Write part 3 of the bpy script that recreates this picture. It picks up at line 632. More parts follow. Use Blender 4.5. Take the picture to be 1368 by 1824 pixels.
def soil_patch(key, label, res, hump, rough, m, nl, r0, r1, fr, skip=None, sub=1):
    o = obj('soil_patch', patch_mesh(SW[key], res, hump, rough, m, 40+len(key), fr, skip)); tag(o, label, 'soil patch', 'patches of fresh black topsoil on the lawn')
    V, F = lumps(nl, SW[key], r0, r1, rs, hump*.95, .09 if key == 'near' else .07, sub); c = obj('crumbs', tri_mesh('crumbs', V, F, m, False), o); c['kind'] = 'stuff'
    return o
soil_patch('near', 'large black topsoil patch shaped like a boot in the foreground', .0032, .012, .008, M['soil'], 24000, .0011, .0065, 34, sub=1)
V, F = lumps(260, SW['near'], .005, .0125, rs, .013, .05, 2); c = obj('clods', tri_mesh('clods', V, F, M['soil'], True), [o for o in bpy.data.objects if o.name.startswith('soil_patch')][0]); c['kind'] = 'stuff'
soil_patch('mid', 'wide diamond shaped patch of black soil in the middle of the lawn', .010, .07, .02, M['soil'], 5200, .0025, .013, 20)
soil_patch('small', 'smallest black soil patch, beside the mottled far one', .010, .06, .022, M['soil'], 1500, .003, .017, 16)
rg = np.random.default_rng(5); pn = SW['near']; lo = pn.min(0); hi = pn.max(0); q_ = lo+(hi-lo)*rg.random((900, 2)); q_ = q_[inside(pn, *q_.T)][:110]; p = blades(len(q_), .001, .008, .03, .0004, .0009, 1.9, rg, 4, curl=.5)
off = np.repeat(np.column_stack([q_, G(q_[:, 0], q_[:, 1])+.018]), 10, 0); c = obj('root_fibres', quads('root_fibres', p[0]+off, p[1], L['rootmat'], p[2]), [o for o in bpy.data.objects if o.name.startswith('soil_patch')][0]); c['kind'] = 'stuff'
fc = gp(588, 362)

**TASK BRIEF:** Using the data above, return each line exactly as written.

**TASK OUTPUT:**
Write part 3 of the bpy script that recreates this picture. It picks up at line 632. More parts follow. Use Blender 4.5. Take the picture to be 1368 by 1824 pixels.
def soil_patch(key, label, res, hump, rough, m, nl, r0, r1, fr, skip=None, sub=1):
    o = obj('soil_patch', patch_mesh(SW[key], res, hump, rough, m, 40+len(key), fr, skip)); tag(o, label, 'soil patch', 'patches of fresh black topsoil on the lawn')
    V, F = lumps(nl, SW[key], r0, r1, rs, hump*.95, .09 if key == 'near' else .07, sub); c = obj('crumbs', tri_mesh('crumbs', V, F, m, False), o); c['kind'] = 'stuff'
    return o
soil_patch('near', 'large black topsoil patch shaped like a boot in the foreground', .0032, .012, .008, M['soil'], 24000, .0011, .0065, 34, sub=1)
V, F = lumps(260, SW['near'], .005, .0125, rs, .013, .05, 2); c = obj('clods', tri_mesh('clods', V, F, M['soil'], True), [o for o in bpy.data.objects if o.name.startswith('soil_patch')][0]); c['kind'] = 'stuff'
soil_patch('mid', 'wide diamond shaped patch of black soil in the middle of the lawn', .010, .07, .02, M['soil'], 5200, .0025, .013, 20)
soil_patch('small', 'smallest black soil patch, beside the mottled far one', .010, .06, .022, M['soil'], 1500, .003, .017, 16)
rg = np.random.default_rng(5); pn = SW['near']; lo = pn.min(0); hi = pn.max(0); q_ = lo+(hi-lo)*rg.random((900, 2)); q_ = q_[inside(pn, *q_.T)][:110]; p = blades(len(q_), .001, .008, .03, .0004, .0009, 1.9, rg, 4, curl=.5)
off = np.repeat(np.column_stack([q_, G(q_[:, 0], q_[:, 1])+.018]), 10, 0); c = obj('root_fibres', quads('root_fibres', p[0]+off, p[1], L['rootmat'], p[2]), [o for o in bpy.data.objects if o.name.startswith('soil_patch')][0]); c['kind'] = 'stuff'
fc = gp(588, 362)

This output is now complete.